Australia has a serious problem with cane toads. The problem is that someone thought it would be smart to introduce them--when they introduced sugar cane, they accidentally introduced cane beetles, so they thought that introducing cane toads would stop the beetle problem. But, as with basically all well-meaning transplantations of wildlife, it was a stupid idea. Cane toads have no natural predators over here, and their poison tends to kill birds and dogs and things that try to eat them. (Though, I have heard that one type of bird, the ibis, is starting to flip them over on their back before they try to eat them, to avoid the poison. See how good nature is at correcting itself, despite human stupidity!)

They're everywhere, it's ridiculous. A lot of people kill them on purpose, even more people unknowingly hit them with cars, they are preserved and dressed in hats and sold to tourists...

The other day Andy and I came home to find a gigantic cane toad in a bucket of water on our back stoop. It's water from the fishtank, so all full of poop and brown from the driftwood, so probably really appealing to a cane toad.
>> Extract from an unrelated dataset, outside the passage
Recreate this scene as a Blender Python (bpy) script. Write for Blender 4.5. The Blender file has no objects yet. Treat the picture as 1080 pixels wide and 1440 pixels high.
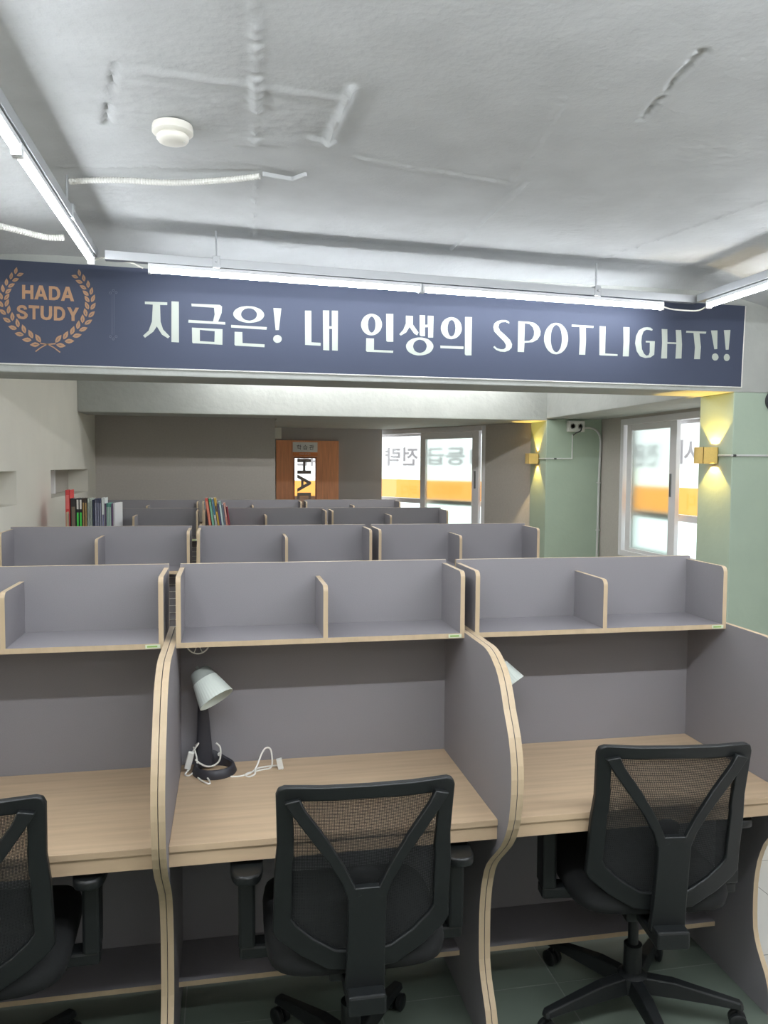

This is a 22-litre bucket, to give you some idea of the size of this thing. Its body, not including its legs, was the size of my hand--not just my palm, but my entire hand. Because the bucket is deep, I don't think it could have gotten out on its own, even if it wanted to. So we gave it a boost, and it sat in the backyard trying to blend in with the surroundings until it got dark and hopped away. Even though everyone hates cane toads, and they're really bad for the eco-system here, I did not want to have anything to do with the death of this innocent guy. It's not his fault humans did something stupid.

Anyways, I just wanted to share that picture, to show how freakin' big that thing was! Last night for dinner we had lasagna. We used wholemeal noodles that were on clearance at Cole's. We layered those with tofu ricotta and veggie-licious sauce. It had onions, garlic, zucchini, carrot, green capsicum, red capsicum, mushrooms, black olives and a few capers. It was good. On the side we had tater tots, since the oven was on anyways. I realise this picture looks strikingly similar to the 'mexican lasagna' from last week, but the tastes were totally different!

And now for the tea. You may have noticed that, in a lot of pictures I take, there is a cup or pot of tea in the background. We are tea-drinking fiends. I've always liked tea, and Andy has grown up drinking it heavily. When his parents went to China a few weeks ago, they brought us some Chinese tea. It's called Concubine tea, apparently it was the favourite of some emperor's concubine. It's a black tea, but it has a naturally sweet flavour. It's not really a breakfast beverage, but more like an after-dinner drink. The trick is to let it steep for only a few minutes--then you can take the tea leaves out and even re-use them again. It just doesn't taste very nice when you let it stew for too long.

We have yet to try it with soymilk; we've only had it black so far. If you ever see concubine tea anywhere, give it a try!

Tuesday, May 01, 2007

Confession: I am a huge sociology nerd.

My camera batteries are dead again (again!! it's ridiculous!), so while they're on the charger, I will leave you all with a few quotes I have come across in my research. I love them, so much so that I printed them out and tacked them onto my bulletin board. Some are a bit heavier than others, because they come from theoretical books, but I like the point they are trying to make.

"We could then suggest: revolutionary action is any collective action which rejects, and therefore confronts, some form of power or domination and in doing so, reconstitutes social relations--even within the collectivity--in that light. Revolutionary action does not necessarily have to aim to topple governments. Attempts to create autonomous communities in the face of power (using Castoriadis' definition here: ones that constitute themselves, collectively make their own rules or principles of operation, and continually reexamine them), would, for instance, be almost by definition revolutionary acts. And history shows us that the continual accumulation of such acts can change (almost) everything."

That is from David Graeber's Fragments of an Anarchist Anthropology (2005) on page 45. That book is very good, and short and funny, so I highly recommend it, even to non-anthropologists and non-academics.

"Unlike revolutionary struggles, which seek totalizing effects across all aspects of the existing social order by taking state power, and unlike the politics of reform, which seeks global change on selected axes by reforming state power, these [autonomous, non-hegemonic] movements/networks/tacticts do not seek totalizing effects on any axis at all. Instead, they set out to block, resist and render redundant both corporate and state power in local, national and transnational contexts. And in so doing, they challenge the notion that the only way to achieve meaningful social change is by way of totalizing effects across an entire 'national' or 'international' society."

That one is from Richard J.F. Day's Gramsci is Dead: Anarchist Currents in the Newest Social Movements (2005) on page 45. I just noticed that both quotes come from page 45. Weird...

"Because when people only talk and don't listen, they end up thinking that what they say is the only thing that is worth anything. ... Because whoever takes themselves seriously has stopped with the thought that their truth should be the truth for everyone and forever."

Those two quotes are from Subcomandante Insurgente Marcos, from the EZLN. All his things are available here.

Enjoy the nerdy social movement quotes, everyone, and Happy May Day!